Memasuki paruh abad 20, seiring dengan
eksebisi qari’ Mesir ke Indonesia, mulai marak berkembangan lagu model Mishri.
Pada tahun 60-an pemerintah Mesir mensuplai sejumlah maestro qari’ seperti
Syeikh Abdul Basith Abdus Somad, Syeikh Musthofa Ismail, Syeikh Mahmud Kholil
Al Hushori, dan Syeikh Abdul Qadir Abdul Azim. Animo dan atensi umat Islam
Indonesia terhadap lagu-lagu Mishri demikian tinggi. Hal ini disebabkan
karakter lagu Mishri yang lebih dinamis dan merdu. Keadaan ini cocok dengan
kondisi alam Indonesia. Sejumlah qari’ yang menjadi elaboran lagu Mishri adalah
: KH Bashori Alwi, KH Mukhtar Lutfi, KH Aziz Muslim, KH Mansur Ma’mun, KH
Muhammad Assiry, dan KH Ahmad Syahid.
Seni baca Al Quran baru menampakkan geliatnya
pada awal abad 20 M yang berpusat di Makkah dan Madinah serta di Indonesia
sebagai negeri berpenduduk mayoritas Muslim yang sangat aktif mentransfer
ilmu-ilmu agama (termasuk nagham) sejak awal 19 M. Hingga hari ini Makkah dan
Mesir merupakan kiblat nagham dunia. Masing-masing kiblat memiliki
karakteristik tersendiri. Dalam makkawi dikenal lagu Banjakah, Hijaz, Mayya,
rakby, Jiharkah, Sikah, dan Dukkah. Sementara pada Misri terdapat Bayyati,
Hijaz, Shoba, Rashd, Jiharkah, Sikah, dan Nahawand.

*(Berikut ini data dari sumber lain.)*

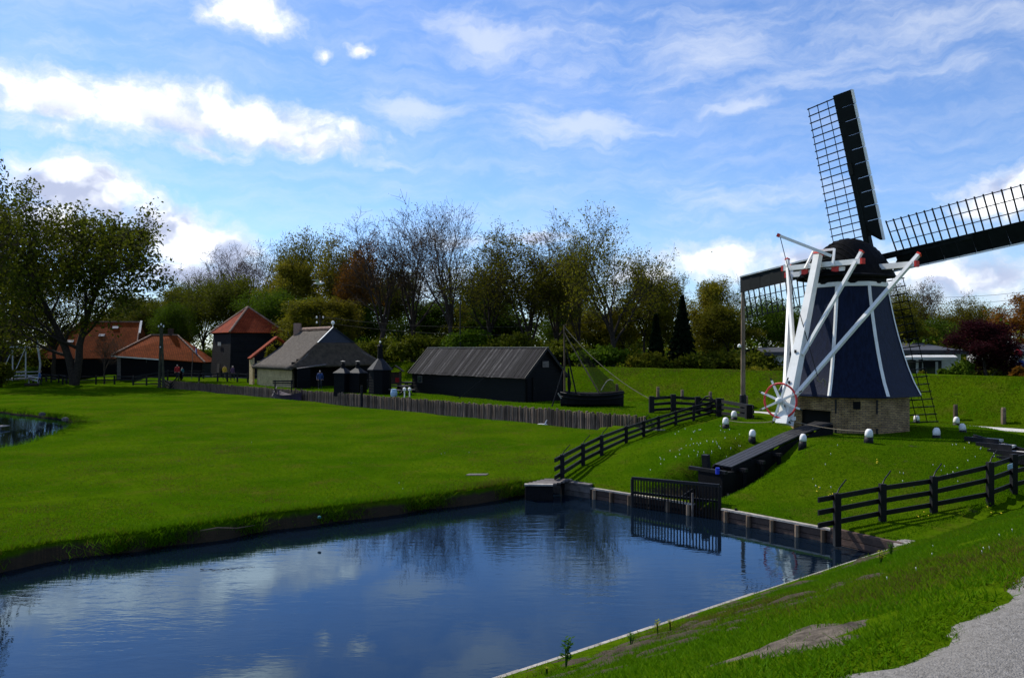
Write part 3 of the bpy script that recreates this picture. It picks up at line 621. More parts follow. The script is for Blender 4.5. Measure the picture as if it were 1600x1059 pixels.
# ------------------------------------------------------------------ fences
def fence(name, label, posts, hs, rails, pw=.15, rw=.045, rh=.16, ext=(0, 0), side=-1, group=None, m='black_wood', iron_on=(), lights=()):
    p0 = posts[0]; f = thing(name, label, 'fence', p0, group)
    n = len(posts); tops = [p+UP*h for p, h in zip(posts, hs)]
    for i, (p, h) in enumerate(zip(posts, hs)):
        part(f, 'post', MB().beam(p-UP*.4, p+UP*(h), pw, pw, up=(0, 1, 0)), m)
        if i in iron_on:
            q = p+UP*h; part(f, 'iron_spike', MB().tube([q, q+Vector((.08, .05, .12)), q+Vector((.28, .12, .33))], .018, 5), 'iron')
    for i in range(n-1):
        a, b = posts[i], posts[i+1]; d = (b-a); nn = Vector((d.y, -d.x, 0)).normalized()*side*(pw/2+rw/2-.012); d.normalize()
        for k, r in enumerate(rails):
            A_ = a+UP*hs[i]*r+nn+UP*random.uniform(-.012, .012); B_ = b+UP*hs[i+1]*r+nn+UP*random.uniform(-.012, .012)
            if i == 0 and ext[0]: A_ = A_-d*ext[0]
            if i == n-2 and ext[1]: B_ = B_+d*ext[1]
            g = .012 if i % 2 else 0
            part(f, 'rail', MB().beam(A_-nn.normalized()*g, B_-nn.normalized()*g, rw, rh), 'pale_plank' if (i, k) in lights else m)
    return f
pp = [(878.5, 749, 39), (911, 727, 34), (940, 711.5, 31.5), (978.5, 692.5, 26.5), (1005.6, 682, 24.5), (1029, 673, 23), (1056, 664, 22), (1084, 657, 23.5), (1123, 647, 24)]
P = [G(a, b) for a, b, c in pp]
fence('rail_fence', 'long black three-rail fence climbing from the canal towards the mill', P, [c*p.y/FPX for (a, b, c), p in zip(pp, P)], (.86, .53, .20), ext=(.75, .6), iron_on=(0, 1, 2, 3, 4), rh=.14, pw=.15)
for i in (0, 1): pass
pp = [(1308, 829, 58), (1379, 815, 59), (1459, 801, 57), (1547, 785, 63), (1584, 771, 61), (1665, 752, 62)]
P2 = [G(a, b) for a, b, c in pp]
f2 = fence('rail_fence', 'black three-rail fence at right, from the canal corner to the steps', P2, [c*p.y/FPX for (a, b, c), p in zip(pp, P2)], (.86, .54, .20), pw=.155, rh=.125, rw=.045, ext=(.62, .5), iron_on=(0, 1, 2, 3))
d = (P2[4]-P2[3]).normalized(); q = P2[3].lerp(P2[4], .72)+UP*.88-Vector((d.y*-1, d.x, 0))*-.0+Vector((-d.y*0, -.14, 0))
solo('sign_plate', MB().beam(q-d*.16, q+d*.14, .012, .14), 'sign_blue', 'small pale blue plate screwed to the rail near the steps', 'sign', origin=q)
pp = [(1018, 645, 26), (1052, 643, 27), (1090, 645, 24), (1123, 650, 28), (1170, 654, 22)]
P3 = [G(a, b) for a, b, c in pp]
fence('rail_fence', 'far black rail fence with posts before the pale back path', P3, [c*p.y/FPX for (a, b, c), p in zip(pp, P3)], (.84, .5, .16), pw=.3, rh=.17, rw=.06, ext=(0, .4))
# arched gate brace between the two fences
gq = (P3[2]+P3[3])/2
gt = thing('gate', 'low black gate with arched braces beside the far fence', 'gate', P3[2])
a, b = P3[2]-Vector((0, .15, 0)), P3[3]-Vector((0, .15, 0))
part(gt, 'arch', MB().tube([a.lerp(b, i/8)+UP*(.35+.75*math.sin(math.pi*i/8)) for i in range(9)], .05, 6), 'black_wood')
for r in (.3, .62): part(gt, 'gate_rail', MB().beam(a+UP*r, b+UP*r, .05, .12), 'black_wood')
part(gt, 'brace', MB().beam(a+UP*.1, b+UP*.8, .05, .1), 'black_wood')
# bare posts along the back path
for i, (px, py, lab) in enumerate([(964, 617, 'grey wooden marker post by the drying net'), (1028, 622, 'grey wooden post behind the left end of the far fence'), (1066, 625, 'grey wooden post behind the middle of the far fence'), (1110, 628, 'grey wooden post at the dyke foot left of the tall pole'), (1166, 638, 'short grey post right beside the tall wooden pole'),
                                  (1493, 657, 'grey wooden post on the dyke foot, right of the mill'), (1568, 662, 'rightmost grey wooden post on the dyke foot')]):
    g = G(px, py); h = (25 if px > 1300 else 16)*g.y/FPX
    o = thing('marker_post', lab, 'post', g, 'grey posts along the dyke foot'); part(o, 'stem', MB().lathe(g, [(.13, -.3), (.12, h*.9), (.1, h)], 8), 'weathered_wood'); part(o, 'wire_staple', MB().beam(g+Vector((-.02, -.14, h*.8)), g+Vector((.02, -.14, h*.8)), .02, .05), 'iron')
# tall wooden pole
g = G(1161, 648); h = (648-452)*g.y/FPX
o = thing('utility_pole', 'tall weathered wooden pole left of the windmill tail', 'pole', g); part(o, 'shaft', MB().tube([g-UP*.4, g+UP*h], [.15, .11], 8), 'weathered_wood'); part(o, 'foot_sleeve', MB().lathe(g, [(.21, -.2), (.21, 1.2), (.17, 1.25)], 8), 'black_wood')
part(o, 'lamp', MB().lathe(g+Vector((-.22, 0, h*.54)), [(.02, .2), (.12, .12), (.12, 0), (.02, -.03)], 8), 'white_paint')
# ------------------------------------------------------------------ canal edging
def edging(name, label, line, ztop, post_every, bh=.38, bt=.07, coping=.2, mb_='bank_board', mc='pale_plank', mp_='weathered_wood', cat='bank edging', nb=2, inward=-1, post_r=.07, post_up=-.03):
    L = [Vector((x, y, 0)) for x, y in line]; o = thing(name, label, cat, (L[0].x, L[0].y, ztop))
    for a, b in zip(L, L[1:]):
        d = (b-a); n = Vector((-d.y, d.x, 0)).normalized()*inward; ln = d.length; d.normalize(); k = max(1, round(ln/2.6))
        for i in range(k):
            p = a+d*(ln*i/k+.004); q = a+d*(ln*(i+1)/k-.004)
            for j in range(nb):
                z = ztop-.03-bh*(j+.5)/nb-.004*j; part(o, 'board', MB().beam(p+n*(bt/2+.05)+UP*z, q+n*(bt/2+.05)+UP*z, bt, bh/nb-.012), mb_)
            zj = random.uniform(-.012, .012)
            part(o, 'coping', MB().beam(p+n*.06+UP*(ztop+zj), q+n*.06+UP*(ztop+zj+random.uniform(-.01, .01)), coping, .05), mc)
        if post_every:
            m = max(1, int(ln/post_every))
            for i in range(m+1):
                p = a+d*(ln*(i+.25)/(m+.5))+n*(bt+.10); part(o, 'pile', MB().tube([p+UP*-1.2, p+UP*(ztop+post_up)], [post_r, post_r*random.uniform(.85, 1)], 7), mp_)
    return o
edging('canal_edging', 'pale timber edging along the near canal bank', [tl(.0, -24), tl(0, -12), (.19, 11.7), (4.8, 15.45), (9.4, 19.2)], -.17, 0, bh=.5, coping=.2, inward=1, mc='pale_plank')
edging('canal_edging', 'brown boarded bank at the canal corner below the right fence', [(9.4, 19.2), (8.4, 20.9)], -.06, 0, bh=.5, bt=.09, inward=1, mc='bank_board', nb=3, coping=.16)
edging('canal_edging', 'brown boarded bank with round piles below the mill mound', [(8.4, 20.9), (6.25, 23.57)], -.10, .75, inward=1)
edging('canal_edging', 'brown boarded bank left of the slatted water gate', [(5.6, 24.3), (2.75, 27.15)], -.10, .75, inward=1)
edging('canal_edging', 'grey heavy timber bank between the jetty and the brown boards', [(2.75, 27.15), (1.45, 28.35)], .0, 0, bh=.5, bt=.12, mb_='grey_plank', mc='grey_plank', nb=2, inward=1, coping=.34)
# corner slab
g = Vector((9.5, 19.25, -.1)); solo('corner_slab', MB().slab([(9.25, 18.9, -.06), (9.95, 19.2, -.05), (9.65, 19.75, -.05), (9.15, 19.55, -.06)], .14), 'pale_plank', 'pale flat slab closing the canal corner', 'slab', origin=g)
# jetty
jt = thing('jetty', 'small plank jetty standing in the canal below the rail fence', 'jetty', (1.0, 26.9, ZW))
for i in range(6):
    p = Vector((.52+.17*i, 27.75-.21*i*.0, .1)); a = Vector((.42, 26.75, .07))+Vector((.14, .2, 0))*i; b = a+Vector((.95, -.05, 0)); part(jt, 'plank', MB().beam(a, b, .2, .05), 'pale_plank' if i == 0 else 'grey_plank')
for x, y in ((.5, 26.8), (1.3, 26.75), (.95, 27.75), (1.75, 27.7)): part(jt, 'leg', MB().tube([(x, y, -1.2), (x, y, .04)], .07, 6), 'tarred_wood')
for s in (0, 1): part(jt, 'crossbeam', MB().beam((.45+.35*s, 26.85+.75*s, -.02), (1.35+.35*s, 26.8+.75*s, -.02), .08, .12), 'tarred_wood')
part(jt, 'side_skirt', MB().slab([(.45, 26.72, .02), (.45, 26.72, -.5), (1.3, 26.68, -.5), (1.3, 26.68, .02)], .04), 'tarred_wood')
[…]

Nagham Yang sangat sering ditampilkan Qari
/Qari’ah dimasa kini:
1. Nagham bayati yang terdiri dari
bayati qoror, bayati nawa, bayati jawab, bayati jawabul jawab
2. Nagham shaba yang terdiri dari shoba Asli,
shoba jawab, shoba ajami salalim su’ud, shoba ajami salalim nuzul. Shoba
bastanjar
3. nagham Hijaz yang terdiri dari hijaz asli,
hijas kard, hijaz kard-kurd, hijaz kurd
4.Nagham nahawand yang terdiri nahawand asli
, nahawand usysyaq
5. Naghan sikka yang terdiri diri sikka
asli,sikka ramal, sikka misri, sikka turki
6. nagham ras yang terdiri dari ras asli, ras
alan nawa, ras syabir
Nagham ini bisa dikembangkan dengan bermacam
variasi, yang dikembangkan dengan banyak mendengarkan bacaan syeh Mustopha
Ismail,syeh mustopa Ghalwas dan lainnya dan juga dengan banyak
mendengarkan lagu-lagu padang pasir dari sumber aslinya, seperti lagu-lagu ummi
kulsum, Muhammad Abdul Wahhad dan lannya. Kita dapat mengembangkan sendiri dan
bisa juga dengan memasukkan irama lainya yang munasabah(sesuai).